At the risk of reviewing the audience, Anderson (like Coppola) essentially makes movies for rich white people--and I include myself as a member of said audience, even though I'm not really rich (not Sofia Coppola rich, anyway) and I'm not really white either (I could pass for Italian). In an essay on Danny Boyle's Slumdog Millionaire (2008) in CineAction!, Ajay Gehlawart writes, "'Crucial' for Boyle is that his film be seen as 'a Bollywood film in the sense that virtually all the cast and crew are from Bollywood,' yet also, crucially, not as a Bollywood film, in the sense that, 'it is a good story'"--which is to say that, in contrast with Bollywood pictures which are aimed at the broadest and least sophisticated audience, Boyle's film is intended for a relatively discerning western viewership. And The Darjeeling Limited assumes an even more sophisticated viewer. Significantly, its primary invocation of Indian cinema isn't Bollywood-style spectacle (as in the rather dreadful musical number behind the closing credits of Boyle's film), but Ravi Shankar's sitar music from Satyajit Ray's neo-realist inspired Apu trilogy: Pather panchali (1955), Aparajito (1957), and The World of Apu (1959). And in contrast with the ugly music video aesthetic and broad melodrama of Slumdog Millionaire, Anderson's style is as refined and elegant as Stanley Kubrick's, and his nice guy humanism places him in the same company as François Truffaut.

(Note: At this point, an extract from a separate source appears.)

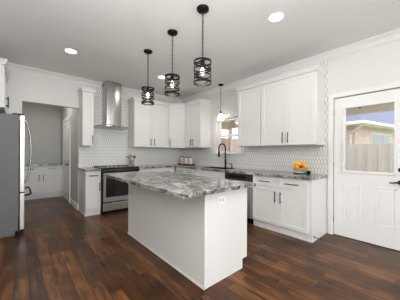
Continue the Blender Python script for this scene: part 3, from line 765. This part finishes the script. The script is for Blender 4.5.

Anderson's films not only function as advertisements for luxury items (here, the brothers' suits and suitcases were designed by Marc Jacobs for Louis Vuitton), but are themselves luxury items, and he's been as savvy about protecting his brand as Jim Jarmusch and Wong Kar-wai. (The Darjeeling Limited I hear will soon be coming out in a deluxe edition Blu Ray from the Criterion Collection with a cover designed by Anderson's brother.) A few years ago, some one remarked to me that they felt Rushmore was "pretentious" compared to a comedy like Penelope Spheeris' Wayne's World (1992)--which I also consider a masterpiece. At the time, I found that inexplicable, but now I think I understand what they meant. Anderson is an incredibly sophisticated filmmaker, arguably the most impressive now at work in the American mainstream (rivaled only by the likes of Noah Baumbach, Todd Haynes, Jarmusch, Spike Lee, David Lynch, and Terrence Malick). So no matter how much of a humanist he may be, making films for such a discerning, knowledgeable audience (i.e., hipsters) is inevitably kind of elitist.